La politica del Padre Nostro
“Ah...don Mario!”, mi disse Annalena con un sorriso luminoso quando l’incontrai verso la fine del 2002 nella parrocchia di Ravaldino. In questi giorni, in cui si fa memoria di Annalena Tonelli con una straordinaria ricchezza di iniziative e contributi, vorrei ricordare don Mario Ricca per il quale, così come per Annalena, “la vita ha senso solo se si ama”.
Cresciuto nella parrocchia S. Lucia, alla scuola di don Pippo e parroco della Cava dal 1954 al 1971, don Mario si era fatto “pane quotidiano” per centinaia di famiglie, in un nuovo quartiere della periferia operaia di notevole immigrazione dal sud e dalle campagne. La zona aveva bisogno di un pastore, la cui testimonianza evangelica fosse resa più credibile dal prendersi cura anche dei tanti bisogni concreti e materiali (oltre che educativi) delle persone e della comunità.
Don Mario fu capace di coinvolgere, in questo impegno, tutti gli uomini e le donne di “buona volontà” di qualsiasi orientamento politico e culturale. Restano memorabili le lotte tanto vivaci e determinate quanto ricche di fantasia e prive di ogni forma di violenza (anche del linguaggio) che, negli anni sessanta, contribuirono ad arricchire il quartiere di tutti i servizi indispensabili, e soprattutto di un forte spirito di appartenenza comunitaria.

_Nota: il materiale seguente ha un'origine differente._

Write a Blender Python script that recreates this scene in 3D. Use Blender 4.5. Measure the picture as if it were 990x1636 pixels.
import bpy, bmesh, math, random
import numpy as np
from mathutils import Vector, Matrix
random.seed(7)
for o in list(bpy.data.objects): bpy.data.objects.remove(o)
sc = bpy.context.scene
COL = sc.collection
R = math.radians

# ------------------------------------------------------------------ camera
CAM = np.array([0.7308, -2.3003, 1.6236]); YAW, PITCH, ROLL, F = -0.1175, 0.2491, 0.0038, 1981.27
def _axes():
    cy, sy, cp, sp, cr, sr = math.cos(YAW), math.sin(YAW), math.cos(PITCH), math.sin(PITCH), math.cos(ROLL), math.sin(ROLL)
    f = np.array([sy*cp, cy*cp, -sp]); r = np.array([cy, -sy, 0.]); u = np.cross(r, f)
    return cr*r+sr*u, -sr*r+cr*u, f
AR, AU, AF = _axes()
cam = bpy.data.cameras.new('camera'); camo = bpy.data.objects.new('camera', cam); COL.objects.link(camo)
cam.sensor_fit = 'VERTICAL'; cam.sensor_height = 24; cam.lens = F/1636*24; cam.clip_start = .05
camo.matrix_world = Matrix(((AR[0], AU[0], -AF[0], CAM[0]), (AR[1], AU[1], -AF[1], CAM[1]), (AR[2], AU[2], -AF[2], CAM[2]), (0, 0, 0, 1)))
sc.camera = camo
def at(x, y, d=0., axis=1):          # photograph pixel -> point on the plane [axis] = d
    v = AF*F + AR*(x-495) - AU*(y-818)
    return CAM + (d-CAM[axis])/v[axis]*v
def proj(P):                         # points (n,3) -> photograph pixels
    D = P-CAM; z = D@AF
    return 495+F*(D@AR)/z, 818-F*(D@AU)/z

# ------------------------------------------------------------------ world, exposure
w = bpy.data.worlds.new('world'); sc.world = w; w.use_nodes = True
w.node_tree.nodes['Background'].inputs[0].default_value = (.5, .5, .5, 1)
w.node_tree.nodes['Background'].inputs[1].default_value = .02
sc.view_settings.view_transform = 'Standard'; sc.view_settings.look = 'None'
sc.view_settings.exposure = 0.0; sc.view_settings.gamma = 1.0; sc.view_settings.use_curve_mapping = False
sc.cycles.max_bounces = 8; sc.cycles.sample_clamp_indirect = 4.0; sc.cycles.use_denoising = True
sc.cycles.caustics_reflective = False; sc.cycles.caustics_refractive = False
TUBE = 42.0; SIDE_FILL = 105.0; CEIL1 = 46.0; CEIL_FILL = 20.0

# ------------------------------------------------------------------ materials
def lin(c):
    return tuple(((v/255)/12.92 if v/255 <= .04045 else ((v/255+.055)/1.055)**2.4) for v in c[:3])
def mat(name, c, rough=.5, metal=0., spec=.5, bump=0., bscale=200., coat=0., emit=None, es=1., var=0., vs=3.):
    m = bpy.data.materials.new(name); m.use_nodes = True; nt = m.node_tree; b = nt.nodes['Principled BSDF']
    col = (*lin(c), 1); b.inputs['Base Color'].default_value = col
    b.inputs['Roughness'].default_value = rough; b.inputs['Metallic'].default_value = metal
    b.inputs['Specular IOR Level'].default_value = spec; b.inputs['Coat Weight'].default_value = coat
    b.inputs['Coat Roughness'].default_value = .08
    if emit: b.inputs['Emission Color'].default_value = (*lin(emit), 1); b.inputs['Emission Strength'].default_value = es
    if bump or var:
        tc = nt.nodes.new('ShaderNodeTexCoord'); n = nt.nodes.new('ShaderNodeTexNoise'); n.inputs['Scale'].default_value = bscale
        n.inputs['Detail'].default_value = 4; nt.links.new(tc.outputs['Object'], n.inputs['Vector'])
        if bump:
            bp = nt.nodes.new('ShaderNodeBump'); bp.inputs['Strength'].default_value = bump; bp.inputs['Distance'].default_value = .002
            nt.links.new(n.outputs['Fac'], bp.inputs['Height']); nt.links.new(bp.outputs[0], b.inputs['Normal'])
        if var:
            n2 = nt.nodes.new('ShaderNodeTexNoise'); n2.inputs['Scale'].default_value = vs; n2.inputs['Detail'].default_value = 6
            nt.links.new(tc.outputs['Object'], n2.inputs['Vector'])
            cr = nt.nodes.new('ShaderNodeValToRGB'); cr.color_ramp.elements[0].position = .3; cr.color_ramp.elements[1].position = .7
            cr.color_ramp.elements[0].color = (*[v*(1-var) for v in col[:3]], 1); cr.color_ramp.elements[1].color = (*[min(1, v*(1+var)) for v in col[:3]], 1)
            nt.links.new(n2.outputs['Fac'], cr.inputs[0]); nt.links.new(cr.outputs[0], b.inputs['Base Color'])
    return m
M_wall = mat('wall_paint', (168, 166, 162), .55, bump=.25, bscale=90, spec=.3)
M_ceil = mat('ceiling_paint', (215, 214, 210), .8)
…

Il suo stile, per alcuni aspetti vicino a quello di don Milani, suscitò scandalo. Ma don Mario, nello spirito del Concilio, rimase sempre fedele alla “politica del Padre Nostro”, come la chiamava lui stesso. Nel 1971, a 48 anni, dopo un’intesa fra la diocesi di Forlì-Bertinoro e quella di Uvira, partì missionario “Fidei donum”. Morì sette anni dopo, di malaria curata troppo tardivamente, nella missione di Kasika. Credo che tutta la realtà forlivese (e non solo) potrebbe trarre grande giovamento spirituale (e anche etico-politico) dalla conoscenza di questa testimonianza pastorale.